The Wikipedia article gives a pretty good explanation of the principle of Newton's Rings, but maybe the lens is confusing you. What's important is just the air gap between the lens and the flat plate, and the fact that with a lens the thickness of the air gap increases with distance away from the contact point of the curved surface of the lens and the flat surface of the plate.
If you simply stack an almost flat plate on top of a perfectly flat plate, you will see Newton's Rings, usually distorted into something resembling wood grain in a plank. The rings amount to a topographic map of the air gap between the plates.
What causes Newton's Rings is the interference of light. When you look at the stack (whether it's a lens or a plate on top), for each point in the stack your eye receives two rays: one that has passed through the top piece of glass and reflected off its bottom surface, and one that has passed through that bottom surface, traversed the air gap between the glass pieces, and reflected off the top surface of the bottom piece of glass.
Both rays reach your eye, but the one that reflects off the bottom piece of glass has to travel farther, so its phase is shifted by an amount corresponding to the thickness of the air gap. That means that the two rays arrive with a phase difference.
What you see depends on that phase difference.
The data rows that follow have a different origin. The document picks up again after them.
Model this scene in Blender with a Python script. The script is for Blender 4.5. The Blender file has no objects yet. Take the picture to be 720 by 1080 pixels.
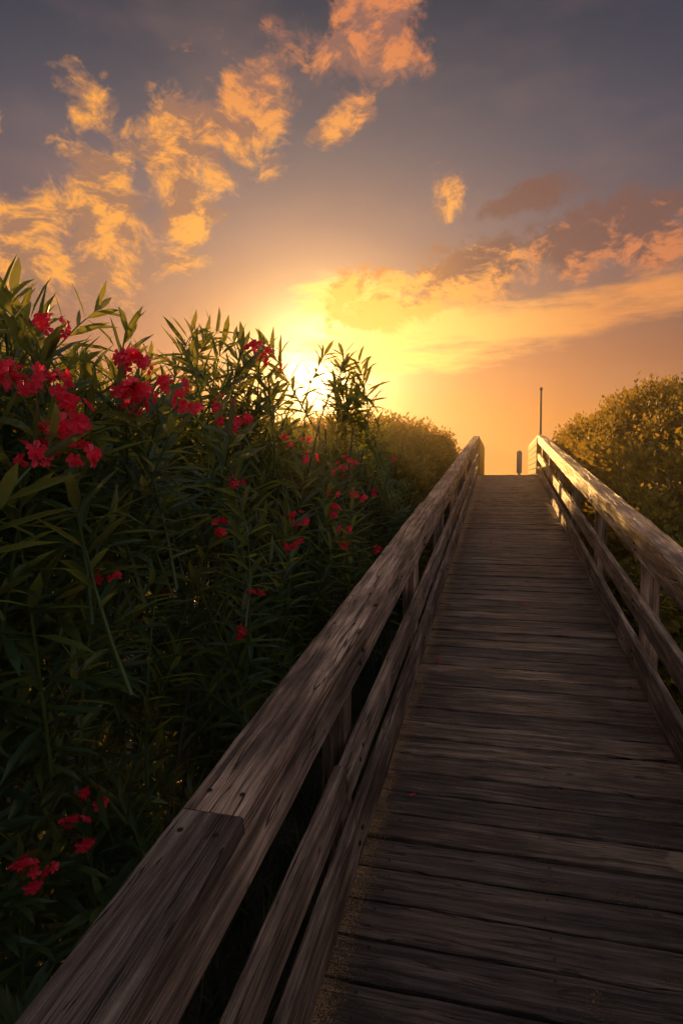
import bpy, math, random
import numpy as np
from mathutils import Vector
rng=np.random.default_rng(7); random.seed(7)
D=bpy.data
scene=bpy.context.scene
scene.view_settings.view_transform='Standard'
scene.view_settings.look='None'
scene.view_settings.exposure=0
SL=0.1214          # ramp slope
CREST=14.0
SUN_AZ=-16.2; SUN_EL=9.1

# ---------------------------------------------------------------- helpers
def link(o,parent=None):
    scene.collection.objects.link(o)
    if parent: o.parent=parent
    return o
def empty(name,parent=None):
    return link(D.objects.new(name,None),parent)
def mesh_np(name,V,loops,starts,attrs=None,mat=None,parent=None,smooth=False):
    me=D.meshes.new(name)
    V=np.asarray(V,dtype=np.float32); loops=np.asarray(loops,dtype=np.int32); starts=np.asarray(starts,dtype=np.int32)
    me.vertices.add(len(V)); me.vertices.foreach_set('co',V.ravel())
    me.loops.add(len(loops)); me.loops.foreach_set('vertex_index',loops)
    me.polygons.add(len(starts)); me.polygons.foreach_set('loop_start',starts)
    if attrs:
        for k,a in attrs.items():
            a=np.asarray(a,dtype=np.float32)
            if a.ndim==1:
                at=me.attributes.new(k,'FLOAT','POINT'); at.data.foreach_set('value',a)
            else:
                at=me.attributes.new(k,'FLOAT_VECTOR','POINT'); at.data.foreach_set('vector',a.ravel())
    me.update(calc_edges=True)
    if smooth: me.shade_smooth()
    else: me.shade_flat()
    o=D.objects.new(name,me)
    if mat: me.materials.append(mat)
    return link(o,parent)
def sstep(a,b,x):
    t=np.clip((x-a)/(b-a),0,1); return t*t*(3-2*t)
def wob(x,y,s=1.0,seed=0):
    x=np.asarray(x,dtype=float)*s; y=np.asarray(y,dtype=float)*s
    return (np.sin(x*1.7+seed)+np.sin(y*2.1+1.3*seed+x*.6)+np.sin((x+y)*1.1+2*seed)+.6*np.sin(x*3.9-y*2.7+seed)+.5*np.sin(y*5.1+x*2.2+seed*3))/4.1

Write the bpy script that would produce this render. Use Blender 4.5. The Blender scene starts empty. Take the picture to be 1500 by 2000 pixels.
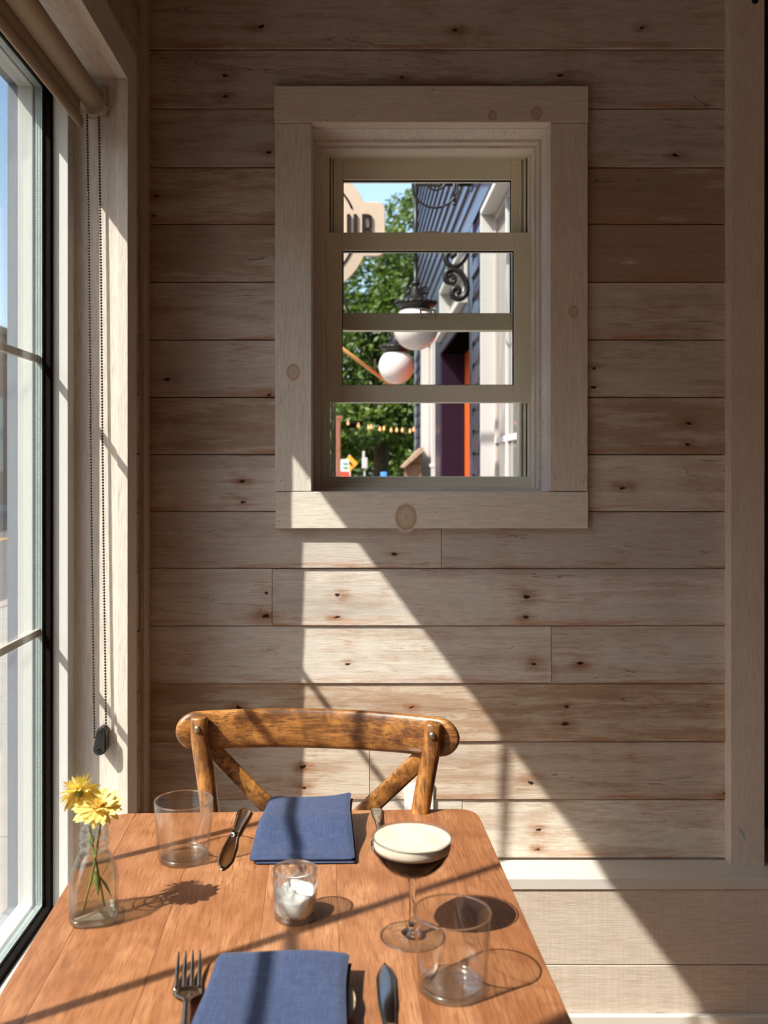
import bpy, math, random
import numpy as np
from mathutils import Vector, Matrix

R = random.Random(7)
scn = bpy.context.scene
COL = scn.collection
EYE = 1.32          # camera height
F = 1850.0          # focal length in pixels of the 1500x2000 frame
VX, VY = 700.0, 915.0

# ------------------------------------------------------------------ camera
cam_d = bpy.data.cameras.new('camera')
cam = bpy.data.objects.new('camera', cam_d)
COL.objects.link(cam)
cam.location = (0, 0, EYE)
cam.rotation_euler = (math.radians(90), 0, 0)
cam_d.sensor_fit = 'AUTO'
cam_d.sensor_width = 36
cam_d.lens = 36 * F / 2000
cam_d.shift_x = (750 - VX) / 2000
cam_d.shift_y = (VY - 1000) / 2000
cam_d.clip_start = 0.02
cam_d.clip_end = 400
cam_d.dof.use_dof = True
cam_d.dof.focus_distance = 1.75
cam_d.dof.aperture_fstop = 6.3
scn.camera = cam

# ------------------------------------------------------------------ world, sun, exposure
SUN = Vector((1.0, 0.70, -1.342)).normalized()
w = bpy.data.worlds.new('sky')
scn.world = w
w.use_nodes = True
nt = w.node_tree
bg = nt.nodes['Background']
sky = nt.nodes.new('ShaderNodeTexSky')
sky.sky_type = 'NISHITA'
sky.sun_disc = False
sky.sun_elevation = math.asin(-SUN.z)
sky.sun_rotation = math.atan2(-SUN.x, -SUN.y)
sky.air_density = 1.0
sky.dust_density = 2.2
sky.ozone_density = 0.4
nt.links.new(sky.outputs[0], bg.inputs[0])
bg.inputs[1].default_value = 0.19
sun_d = bpy.data.lights.new('sun', 'SUN')
sun_d.energy = 5.3
sun_d.angle = math.radians(0.55)
sun_d.color = (1.0, 0.94, 0.87)
sun = bpy.data.objects.new('sun', sun_d)
sun.rotation_euler = SUN.to_track_quat('-Z', 'Y').to_euler()
sun.location = (-6, -4, 8)
COL.objects.link(sun)
vs = scn.view_settings
scn.display_settings.display_device = 'sRGB'
vs.view_transform = 'Standard'
vs.look = 'None'
vs.gamma = 1
vs.use_curve_mapping = False
vs.exposure = 1.05
try:
    scn.cycles.transparent_max_bounces = 24
    scn.cycles.max_bounces = 10
    scn.cycles.diffuse_bounces = 5
    scn.cycles.glossy_bounces = 5
    scn.cycles.transmission_bounces = 10
    scn.cycles.caustics_reflective = False
    scn.cycles.caustics_refractive = False
    scn.cycles.sample_clamp_indirect = 6
except Exception:
    pass

# ------------------------------------------------------------------ helpers
def PX(px, Z):
    return (px - VX) / F * Z
def PZ(py, Z):
    return EYE + (VY - py) / F * Z

class MB:
    def __init__(s):
        s.v = []; s.f = []; s.sm = []
    def add(s, vs, fs, smooth=False):
        n = len(s.v)
        s.v.extend([tuple(p) for p in vs])
        for f in fs:
            s.f.append(tuple(i + n for i in f)); s.sm.append(smooth)
        return s
    def box(s, x0, x1, y0, y1, z0, z1):
        vs = [(x0,y0,z0),(x1,y0,z0),(x1,y1,z0),(x0,y1,z0),(x0,y0,z1),(x1,y0,z1),(x1,y1,z1),(x0,y1,z1)]
        fs = [(0,3,2,1),(4,5,6,7),(0,1,5,4),(1,2,6,5),(2,3,7,6),(3,0,4,7)]
        return s.add(vs, fs)
    def hexa(s, p):     # 8 points, same order as box
        return s.add(p, [(0,3,2,1),(4,5,6,7),(0,1,5,4),(1,2,6,5),(2,3,7,6),(3,0,4,7)])
    def lathe(s, prof, c=(0,0,0), n=32, smooth=True, close=False, M=None):
        vs = []; fs = []
        k = len(prof)
        for i in range(n):
            a = 2 * math.pi * i / n
            for r, z in prof:
                p = Vector((r * math.cos(a), r * math.sin(a), z))
                if M is not None: p = M @ p
                vs.append((p.x + c[0], p.y + c[1], p.z + c[2]))
        for i in range(n):
            j = (i + 1) % n
            for q in range(k if close else k - 1):
                q2 = (q + 1) % k
                if prof[q][0] < 1e-7 and prof[q2][0] < 1e-7: continue
                if prof[q][0] < 1e-7: fs.append((i*k+q, j*k+q2, i*k+q2))
                elif prof[q2][0] < 1e-7: fs.append((i*k+q, j*k+q, i*k+q2))
                else: fs.append((i*k+q, j*k+q, j*k+q2, i*k+q2))
        return s.add(vs, fs, smooth)
    def sphere(s, c, r, n=16, m=10, sc=(1,1,1)):
        prof = [(r*math.sin(math.pi*t/m) if 0 < t < m else 0.0, -r*math.cos(math.pi*t/m)) for t in range(m+1)]
        M = Matrix.Diagonal((sc[0], sc[1], sc[2], 1))
        return s.lathe(prof, c, n, True, False, M)
    def tube(s, path, rad, n=10, smooth=True, caps=True, flat=None, up=None):
        P = [Vector(p) for p in path]
        if not isinstance(rad, (list, tuple)): rad = [rad] * len(P)
        vs = []; fs = []
        ref = Vector(up) if up else None
        prev = None
        for i, p in enumerate(P):
            t = (P[min(i+1, len(P)-1)] - P[max(i-1, 0)]).normalized()
            if ref is not None:
                a = (ref - t * ref.dot(t)).normalized()
            elif prev is None:
                a = t.orthogonal().normalized()
            else:
                a = (prev - t * prev.dot(t)).normalized()
            prev = a
            b = t.cross(a)
            for k in range(n):
                an = 2 * math.pi * k / n
                if flat:
                    ca, sa = math.cos(an), math.sin(an)
                    e = flat[2] if len(flat) > 2 else 1.0
                    ca = math.copysign(abs(ca) ** e, ca); sa = math.copysign(abs(sa) ** e, sa)
                    q = p + a * ca * rad[i] * flat[0] + b * sa * rad[i] * flat[1]
                else:
                    q = p + (a * math.cos(an) + b * math.sin(an)) * rad[i]
                vs.append(q)
        L = len(P)
        for i in range(L - 1):
            for k in range(n):
                k2 = (k + 1) % n
                fs.append((i*n+k, i*n+k2, (i+1)*n+k2, (i+1)*n+k))
        if caps:
            fs.append(tuple(range(n))[::-1]); fs.append(tuple((L-1)*n + k for k in range(n)))
        return s.add(vs, fs, smooth)
    def prism(s, pts, a, b, axis='z', smooth=False):   # polygon extruded along an axis
        def mk(u, v, w):
            return {'z': (u, v, w), 'y': (u, w, v), 'x': (w, u, v)}[axis]
        n = len(pts)
        vs = [mk(p[0], p[1], a) for p in pts] + [mk(p[0], p[1], b) for p in pts]
        fs = [tuple(range(n))[::-1], tuple(range(n, 2*n))]
        s.add(vs, fs, False)
        n0 = len(s.v) - 2*n
        for i in range(n):
            j = (i + 1) % n
            s.f.append((n0+i, n0+j, n0+n+j, n0+n+i)); s.sm.append(smooth)
        return s
    def ringx(s, x0, x1, y0, y1, z0, z1, wd):   # picture frame in the YZ plane, inner opening y0..z1, members wd wide
        a = s
        a.box(x0, x1, y0 - wd, y0, z0 - wd, z1 + wd); a.box(x0, x1, y1, y1 + wd, z0 - wd, z1 + wd)
        a.box(x0, x1, y0, y1, z1, z1 + wd); a.box(x0, x1, y0, y1, z0 - wd, z0)
        return a

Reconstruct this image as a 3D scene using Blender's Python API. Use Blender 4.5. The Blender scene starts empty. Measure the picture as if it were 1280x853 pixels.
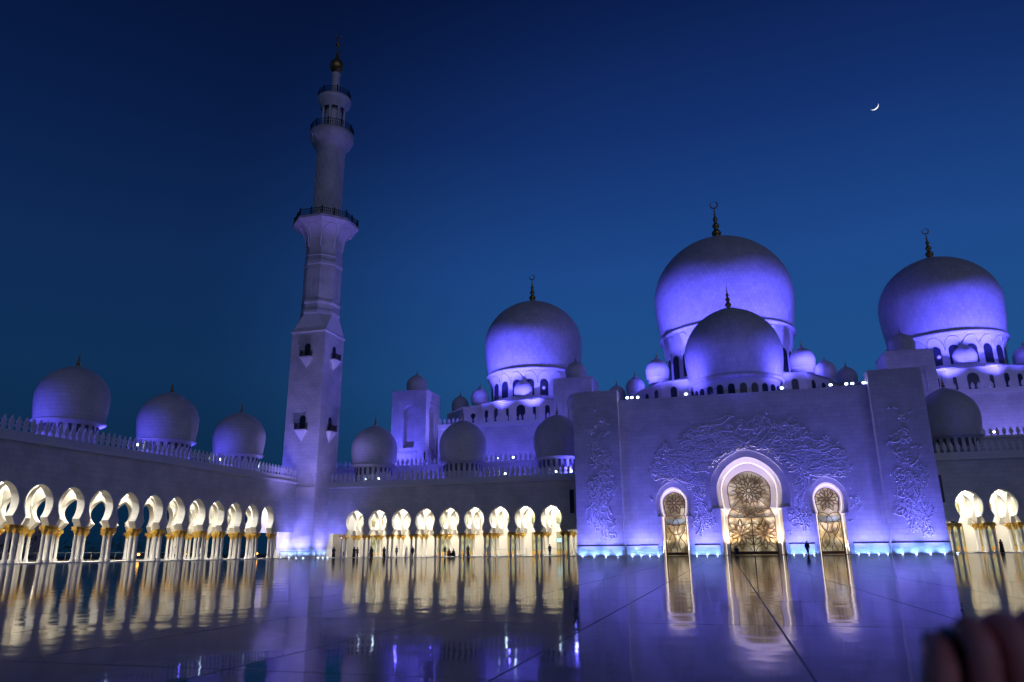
import bpy, math, random
from mathutils import Vector, Matrix
random.seed(7)
PI = math.pi
scene = bpy.context.scene
col = scene.collection
AX = 3.6                                   # symmetry axis of the prayer hall

# ------------------------------------------------------------------ materials
def new_mat(name):
    m = bpy.data.materials.new(name); m.use_nodes = True
    return m, m.node_tree.nodes, m.node_tree.links, m.node_tree.nodes['Principled BSDF']
def simple(name, c, rough=.6, metal=0., noise=.0, nscale=3., bump=0.):
    m, N, L, b = new_mat(name)
    b.inputs['Roughness'].default_value = rough; b.inputs['Metallic'].default_value = metal
    tc = N.new('ShaderNodeTexCoord'); nt = N.new('ShaderNodeTexNoise')
    nt.inputs['Scale'].default_value = nscale; nt.inputs['Detail'].default_value = 4
    L.new(tc.outputs['Object'], nt.inputs['Vector'])
    mx = N.new('ShaderNodeMix'); mx.data_type = 'RGBA'
    mx.inputs[6].default_value = (*[v*(1-noise) for v in c], 1); mx.inputs[7].default_value = (*[min(1, v*(1+noise)) for v in c], 1)
    L.new(nt.outputs['Fac'], mx.inputs[0]); L.new(mx.outputs[2], b.inputs['Base Color'])
    if bump:
        bp = N.new('ShaderNodeBump'); bp.inputs['Distance'].default_value = bump
        L.new(nt.outputs['Fac'], bp.inputs['Height']); L.new(bp.outputs[0], b.inputs['Normal'])
    return m
def emit(name, c, s):
    m, N, L, b = new_mat(name)
    b.inputs['Base Color'].default_value = (*c, 1)
    b.inputs['Emission Color'].default_value = (*c, 1); b.inputs['Emission Strength'].default_value = s
    return m
def marble(name, c=(.74, .73, .71), bw=1.1, rh=.55, dark=.9, bump=.006, rough=.45, radial=False):
    var = .90 if radial else .78
    m, N, L, b = new_mat(name)
    b.inputs['Roughness'].default_value = rough
    tc = N.new('ShaderNodeTexCoord'); sp = N.new('ShaderNodeSeparateXYZ'); L.new(tc.outputs['Object'], sp.inputs[0])
    cb = N.new('ShaderNodeCombineXYZ')
    if radial:
        at = N.new('ShaderNodeMath'); at.operation = 'ARCTAN2'; L.new(sp.outputs['Y'], at.inputs[0]); L.new(sp.outputs['X'], at.inputs[1])
        mu = N.new('ShaderNodeMath'); mu.operation = 'MULTIPLY'; mu.inputs[1].default_value = 7.; L.new(at.outputs[0], mu.inputs[0])
        L.new(mu.outputs[0], cb.inputs['X'])
    else:
        ad = N.new('ShaderNodeMath'); ad.operation = 'ADD'; L.new(sp.outputs['X'], ad.inputs[0]); L.new(sp.outputs['Y'], ad.inputs[1])
        L.new(ad.outputs[0], cb.inputs['X'])
    L.new(sp.outputs['Z'], cb.inputs['Y'])
    br = N.new('ShaderNodeTexBrick'); L.new(cb.outputs[0], br.inputs['Vector'])
    br.inputs['Scale'].default_value = 1.; br.inputs['Brick Width'].default_value = bw; br.inputs['Row Height'].default_value = rh
    br.inputs['Mortar Size'].default_value = .018; br.inputs['Bias'].default_value = 0
    br.inputs['Color1'].default_value = (*c, 1); br.inputs['Color2'].default_value = (*[v*dark for v in c], 1)
    br.inputs['Mortar'].default_value = (*[v*.68 for v in c], 1)
    nt = N.new('ShaderNodeTexNoise'); nt.inputs['Scale'].default_value = .35; nt.inputs['Detail'].default_value = 5; L.new(tc.outputs['Object'], nt.inputs['Vector'])
    rp = N.new('ShaderNodeMapRange'); rp.inputs[3].default_value = var; rp.inputs[4].default_value = 1.06; rp.inputs[1].default_value = .3; rp.inputs[2].default_value = .7
    L.new(nt.outputs['Fac'], rp.inputs[0])
    vm = N.new('ShaderNodeVectorMath'); vm.operation = 'SCALE'; L.new(br.outputs['Color'], vm.inputs[0]); L.new(rp.outputs[0], vm.inputs['Scale'])
    L.new(vm.outputs[0], b.inputs['Base Color'])
    bp = N.new('ShaderNodeBump'); bp.inputs['Distance'].default_value = bump; bp.invert = True
    L.new(br.outputs['Fac'], bp.inputs['Height']); L.new(bp.outputs[0], b.inputs['Normal'])
    return m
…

If it corresponds to an odd integral multiple of half a wavelength of the light, you don't see any light because the two rays cancel out. If it corresponds to an even integral multiple of half a wavelength of light, you see a bright point (at that point in the stack) because the two rays reinforce each other.
If the top and bottom pieces of glass were perfectly flat the air gap would be uniform; so with collimated illumination and viewing it from a long distance away, you would see a uniform brightness across the assembly. But in the case of the top piece being a lens with the curved surface down against a flat plate, you see a "map" of the air gap. By counting the fringes out from the contact point, you can calculate the curvature of the lens surface. If the fringes aren't smoothly curved, you know that the lens surface curvature is distorted.